HG : Je raconte tout sur mon site. Je suis arrivé à Los Angeles en 1968, ayant voyagé en voiture depuis New York avec ma contrebasse sur le toit de la voiture, enveloppée dans une bâche en plastique. Elle a été abîmée par le sable du désert. Je n’ai pas eu les moyens de la réparer, et encore moins d’en acheter une autre. De 1968 à 2002, je n’ai donc pas joué de musique. J’en ai écouté, j’ai lu de la poésie. J’écoutais de la musique chinoise, mexicaine, sacrée.

Margaret Davis : Il n’avait plus aucun contact avec les musiciens. Il n’avait pas de téléphone. Personne ne savait où il était. Il n’avait pas de carnet d’adresses. Il vivait dans un quartier difficile.

Henry Grimes © H. Collon
  • Comment êtes vous remonté sur scène ?

MD : William Parker lui a trouvé une contrebasse et la lui a offerte. Il a entendu Henry en concert à l’âge de 12 ans et ça avait changé sa façon de penser, de jouer.

HG : Mon premier instrument est le violon. Je joue du jazz d’avant-garde. A la Julliard School, je me suis fixé sur la contrebasse. Mais j’ai l’intention de me remettre au violon. William Parker aime mon son de violon. J’adore le son manouche. J’ai d’ailleurs joué avec le groupe manouche de Marc Ribot. J’écoute Django Reinhardt depuis que j’ai douze ans.

  • Quelle écoute avez-vous du jazz d’aujourd’hui, après avoir été absent de la scène pendant plus de trente ans ?
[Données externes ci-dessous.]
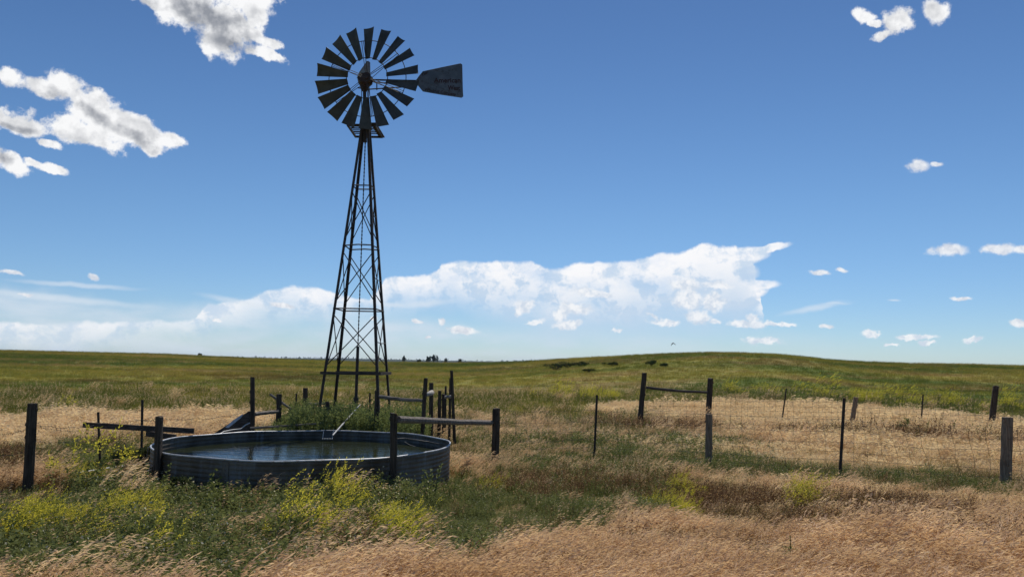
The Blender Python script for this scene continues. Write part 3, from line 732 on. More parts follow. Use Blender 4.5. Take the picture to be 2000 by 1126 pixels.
# ------------------------------------------------------------------ posts, rails, wires
def wpost(parent, px_t, py_t, px_b, Y, w_px, mat=None, name="post", bury=.25, n=9, tilt_top=True):
    """old round or split post: top seen at a pixel, foot on the ground below"""
    top_ = at(px_t, py_t, Y); ft = foot(px_b, Y); r_ = w_px / F * Y / 2
    b = MB(); vs = []; fs = []; K_ = 9
    rr = random.Random(int(px_t * 7 + py_t)); ofs = [rr.uniform(-.12, .12) for _ in range(n)]
    d = top_ - ft; t0 = -bury / max(d.length, .1)
    for i in range(K_ + 1):
        f = t0 + (1 - t0) * i / K_; c_ = ft + d * f; wob = (rr.uniform(-.05, .05) * r_ if 0 < i < K_ else 0)
        for k in range(n):
            a = 2 * math.pi * k / n; q = r_ * (1 + ofs[k] + rr.uniform(-.05, .05)) * (1.06 - .08 * f)
            vs.append((c_.x + q * math.cos(a) + wob, c_.y + q * math.sin(a), c_.z + (rr.uniform(-.25, .15) * r_ if i == K_ and tilt_top else 0)))
    for i in range(K_):
        for k in range(n): fs.append((i * n + k, i * n + (k + 1) % n, (i + 1) * n + (k + 1) % n, (i + 1) * n + k))
    fs.append(tuple(K_ * n + k for k in range(n))); fs.append(tuple(range(n))[::-1])
    b.add(vs, fs)
    # a couple of knots and nails
    for q in range(3):
        f = rr.uniform(.3, .95); a = rr.uniform(math.pi, 2 * math.pi); c_ = ft + d * f; v2, f2 = lump((c_.x + r_ * math.cos(a), c_.y + r_ * math.sin(a), c_.z), (.018, .018, .03), 6, 4, .2, q); b.add(v2, f2)
    ob = b.build(name, mat or M_POST, parent)
    return ob, top_, ft
def tpost(parent, px_t, py_t, px_b, Y, name="steel_post", size=.045):
    top_ = at(px_t, py_t, Y); ft = foot(px_b, Y); d = top_ - ft; ft2 = ft - d * .2
    b = MB(); b.beam(ft2, top_, size, .008, (0, 1, 0)); b.beam(ft2 + Vector((0, size * .5, 0)), top_ + Vector((0, size * .5, 0)), .008, size, (0, 1, 0))
    k = .1
    while k < 1:
        p = ft + d * k - Vector((0, .012, 0)); b.beam(p, p + d.normalized() * .012, .016, .014, (0, 1, 0)); k += .06 / max(d.length, .5)
    ob = b.build(name, M_TPOST, parent); return ob, top_, ft
def rail(parent, a, b_, r_, mat=M_RAIL, name="rail", bend=.012, n=9):
    a = Vector(a); b_ = Vector(b_); K_ = 10; pts = []; rr = random.Random(int(abs(a.x) * 91 + abs(a.z) * 57)); rd = []
    for i in range(K_ + 1):
        f = i / K_; p = a.lerp(b_, f); p += Vector((0, rr.uniform(-.006, .006), -bend * math.sin(math.pi * f) + rr.uniform(-.005, .005))); pts.append(p); rd.append(r_ * (1.05 - .12 * f + rr.uniform(-.07, .07)))
    b = MB(); b.tube(pts, rd, n); return b.build(name, mat, parent)
def Yg(px, py): return ground(px, py).y

# --- front wire fence right of the tank
ffb = ground(1385, 915)
ff = thing("wire_fence", foot(1385, Yg(1385, 916)), "sagging woven wire fence nearest the camera, from the tank to the right edge", "fence")
P770 = wpost(ff, 769, 806, 768, 11.85, 15, M_POST)[1:]
P965 = wpost(ff, 969, 797, 967, Yg(967, 911), 14.5, M_POST)[1:]
rail(ff, at(777, 818, 11.9) + Vector((0, 0, 0)), at(961, 825, P965[0].y), .052, M_RAIL, "rail", .01)
P1163 = tpost(ff, 1166, 771, 1160, Yg(1160, 905))[1:]
P1385 = wpost(ff, 1385, 808, 1384, Yg(1384, 916), 13, M_POSTL)[1:]
P1645 = tpost(ff, 1649, 777, 1640, Yg(1640, 934), size=.055)[1:]
P1965 = wpost(ff, 1967, 814, 1963, Yg(1963, 953), 19, M_POSTL, tilt_top=False)[1:]
P2200 = wpost(ff, 2260, 838, 2254, Yg(2180, 985), 16, M_POST)[1:]
def woven(parent, stations, fr, step_x, r_w=.0022, seed=1, lean=.0, sag=.03, name="woven_wire", jit=.25):
    """woven wire between stations (top, foot): horizontal strands at the height fractions fr, stay wires between"""
    rr = random.Random(seed); b = MB()
    for (t0, f0_), (t1, f1_) in zip(stations[:-1], stations[1:]):
        span = (f1_ - f0_).length; nx = max(int(span / step_x), 2); KS = nx
        grid = []
        sg = [rr.uniform(.4, 1.0) * sag * span / 3 for _ in fr]
        for hi_, h_ in enumerate(fr):
            row = []
            for i in range(nx + 1):
                f = i / nx; hz_ = (h_[0] if isinstance(h_, tuple) else h_)
                p = f0_.lerp(f1_, f); p = Vector((p.x, p.y, gz(p.x, p.y))) if hz_ < .5 else p
                z = p.z + hz_ - sg[hi_] * math.sin(math.pi * f) * (.4 + hz_) + rr.uniform(-.012, .012) * (1 if 0 < i < nx else 0)
                sx = lean * (hz_ - .3) * math.sin(math.pi * f) + rr.uniform(-.03, .03) * (1 if 0 < i < nx else 0) * jit * 4
                dirv = (f1_ - f0_).normalized()
                row.append(Vector((p.x + dirv.x * sx, p.y + dirv.y * sx - .03, z)))
            grid.append(row); b.tube(row, r_w, 4, cap=False)
        for i in range(1, nx):
            b.tube([grid[j][i] for j in range(len(fr))], r_w * .85, 4, cap=False)
    return b.build(name, M_WIRE, parent)
st_f = [(P770[0], P770[1]), (P965[0], P965[1]), (P1163[0], P1163[1]), (P1385[0], P1385[1]), (P1645[0], P1645[1]), (P1965[0], P1965[1]), (P2200[0], P2200[1])]
woven(ff, st_f[1:], [.04, .19, .34, .50, .67, .86, 1.09], .235, .0032, 3, -.16, .045)
# --- back wire fence with an H brace
bf = thing("wire_fence", foot(1665, 25.5), "farther woven wire fence in the bleached grass, starting at tall braced posts", "fence")
YB0 = 23.5
B1 = wpost(bf, 1259, 727, 1249, Yg(1249, 836), 10, M_POST)[1:]
B2 = wpost(bf, 1388, 738, 1382, Yg(1382, 838), 10.5, M_POST)[1:]
rail(bf, at(1262, 756, B1[0].y - .02), at(1384, 765.5, B2[0].y), .045, M_RAILD, "rail", .03)
B3_ = tpost(bf, 1536, 758, 1525, Yg(1525, 836))[1:]
B4 = wpost(bf, 1672, 775, 1662, Yg(1662, 838), 8.5, M_POSTL)[1:]
B5 = tpost(bf, 1803, 770, 1798, Yg(1798, 842))[1:]
B6 = wpost(bf, 1945, 753, 1934, Yg(1934, 846), 11, M_POST)[1:]
B7 = wpost(bf, 2200, 760, 2190, Yg(2180, 854), 10, M_POST)[1:]
woven(bf, [B1, B2, B3_, B4, B5, B6, B7], [.12, .27, .42, .57, .73, .90, 1.06], .21, .0042, 5, 0, .02)
bw = MB()
for (a, c_) in zip([B2, B3_, B4, B5, B6], [B3_, B4, B5, B6, B7]):
    for h_ in (1.22, 1.38):
        pts = [a[1].lerp(c_[1], i / 10) + Vector((0, -.04, h_ - .03 * math.sin(math.pi * i / 10))) for i in range(11)]; bw.tube(pts, .0036, 4, cap=False)
for h_ in (1.35,):
    pts = [B1[1].lerp(B2[1], i / 10) + Vector((0, -.06, 1.5 - .1 * i / 10)) for i in range(11)]; bw.tube(pts, .003, 4, cap=False)
bw.build("barbed_wire", M_WIRE, bf)
# --- left fence
lf = thing("wire_fence", foot(60, Yg(54, 958)), "broken wire fence at the left edge with one thick grey post and a loose plank", "fence")
L0 = wpost(lf, -180, 800, -190, 12.2, 16, M_POST)[1:]
L1 = wpost(lf, 64, 787, 54, Yg(52, 966), 18, M_POST, tilt_top=False)[1:]
L2 = tpost(lf, 191.5, 804, 196, 14.4, size=.04)[1:]
L3 = tpost(lf, 278, 780, 276, 14.9, size=.045)[1:]
L4 = wpost(lf, 311, 813, 305, 11.95, 15.5, M_POST)[1:]
rail_b = MB(); rail_b.beam(at(162, 829, 14.2), at(379, 841, 14.65), .04, .095); rail_b.build("plank", M_RAILD, lf)
rail_b = MB(); rail_b.beam(at(286, 846, 14.9), at(343, 853.5, 14.8), .04, .10); rail_b.build("plank", M_RAILD, lf)
bw = MB()
def wire_between(b, p, q, sag, r_=.0035, barbs=True, rr=random.Random(4)):
    p = Vector(p); q = Vector(q); K_ = 14; pts = [p.lerp(q, i / K_) + Vector((rr.uniform(-.01, .01), 0, -sag * math.sin(math.pi * i / K_) + rr.uniform(-.012, .012))) for i in range(K_ + 1)]
    b.tube(pts, r_, 4, cap=False)
    if barbs:
        for i in range(1, K_):
            c_ = pts[i]; b.tube([c_ + Vector((-.012, 0, .02)), c_ + Vector((.012, 0, -.02))], r_ * .8, 3)
for (pa, pb) in (((70, 829), (190, 829)), ((68, 833), (195, 837)), ((62, 925), (130, 930)), ((68, 862), (190, 850))):
    wire_between(bw, at(*pa, L1[0].y), at(*pb, 14.3), .05)
wire_between(bw, at(191, 826, 14.4), at(278, 820, 14.8), .02); wire_between(bw, at(278, 820, 14.8), at(311, 815, 12.0), .02)
wire_between(bw, at(60, 834, L1[0].y), at(-10, 850, 11.6), .02); wire_between(bw, at(-10, 846, 11.6), at(-180, 840, 12.2), .02); wire_between(bw, at(60, 880, L1[0].y), at(-180, 900, 12.2), .06)
wire_between(bw, at(314, 818, 11.95), at(487, 803, 16.9), .06)
bw.build("barbed_wire", M_WIRE, lf)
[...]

HG : J’écoute du jazz contemporain, et je le compare avec celui des années 50-60. J’écoute les maîtres de ma jeunesse : Sonny Rollins, Cecil Taylor, Ornette Coleman. J’écoute aussi William Parker, Bill Dixon, Rob Brown. En Europe, j’apprécie Peter Kowald et Joëlle Léandre. J’ai manqué Sun Ra. Mais j’ai joué avec Coltrane, Miles, Cannonball Adderley, Bill Evans et Philly Joe Jones à Cleveland.

MD : Henry anime beaucoup d’ateliers et de master-classes. C’est nouveau pour lui. Il prend conscience de son importance dans l’histoire de la musique quand il voit le regard admiratif que les jeunes musiciens portent sur lui.

  • Vous êtes né à Philadelphie. Avez vous le fameux « Philly Sound » ?

HG : Je suis arrivé à New York à l’âge de 21 ans. Je ne pense pas avoir le son de Philadelphie.

MD : Rendez-vous compte : Henry a dû maîtriser cinq instruments pour décrocher son diplôme de fin d’études secondaires avec Ted Curson et Sam Reid !

Henry Grimes © H. Collon
  • Qui ont été vos maîtres ?

HG : Percy Heath, le contrebassiste du Modern Jazz Quartet, venait de Philadelphie. C’était un ami et il m’a appris beaucoup de choses. Hassan Ibn Ali, un pianiste avant-gardiste de Philadelphie m’a lui aussi beaucoup appris. Max Roach a enregistré avec lui et Art Davis à la contrebasse The legendary Hassan.

  • Qu’est-ce qui vous a vraiment relancé ?

HG : Une émission de la radio new-yorkaise sur WKCR - 24 heures qui m’ont été entièrement consacrées en 2002. J’ai alors joué une improvisation d’une heure dédiée à Hassan Ibn Ali : « Ÿ versus 4/8 going 4/4 ways ».

MD : Beaucoup de musiciens disparaissent. Certains ne réapparaissent jamais. Pannonica (NDLR : la baronne Pannonica de Koenigswarter, muse de Thelonious Monk) m’a offert un saxophone pour Lucky Thompson et je n’ai jamais pu le retrouver.

C’est grâce à la ténacité de Margaret Davis que Henry Grimes a pu revenir sur scène. Puisse-t-il nous enchanter longtemps encore.